El tabernáculo en el Nuevo Testamento
Pero vayamos también a los Evangelios, (para ver) si encontramos en ellos que se dice algo sobre los tabernáculos, para que, por una sentencia del Señor, podamos tener seguridad en lo que buscamos. Encontramos, entonces, a nuestro Salvador Jesucristo mismo mencionando no un sólo tabernáculo, sino muchos y no temporales, sino eternos, cuando dice: “Háganse amigos con las riquezas para que, cuando falten, los reciban en los tabernáculos eternos” (Lc 16,9). Has oído a nuestro Señor declarar que hay tabernáculos eternos; escucha ahora también al Apóstol diciendo: “Deseosos de ser revestidos por nuestro tabernáculo, que es del cielo” (2 Co 5,2). ¿Acaso con todos (los testimonios) no se te abre el camino por el que, habiendo dejado la tierra, siguiendo el sentido profético y apostólico y -lo que es aún mayor- siguiendo la Palabra de Cristo con toda la mente y toda la inteligencia, asciendas al cielo y de la misma manera busques allí la magnificencia del tabernáculo eterno, cuya figura es esbozada por Moisés en la tierra?
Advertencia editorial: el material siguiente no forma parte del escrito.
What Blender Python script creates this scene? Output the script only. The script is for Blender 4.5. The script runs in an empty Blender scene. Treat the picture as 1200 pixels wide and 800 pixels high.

Porque ciertamente es a él a quien también dice el Señor: “Mira, dice, y haz todo según la figura que te he mostrado en la montaña” (Ex 25,40).
En verdad, el espíritu humano, principalmente el nuestro, que sabemos que es pequeño e incluso nulo en sabiduría divina, podrá quizá acceder a comprender que algunas de estas cosas contenidas en los libros divinos no se dicen sobre las realidades terrenas, sino sobre las celestiales, y que son figuras no de las cosas presentes, sino de los bienes futuros, no de las realidades corporales, sino de las espirituales (cf. Hb 9,11; 10,1). Pero cómo pueden estas narraciones aplicarse a las cosas celestiales y eternas, ni está en nuestra capacidad el decirlo, ni, según creo, en la capacidad de ustedes el oírlo. Sin embargo, intentaremos exponer unas pocas que convienen para la edificación de la Iglesia, si Dios se digna iluminarnos gracias a sus oraciones.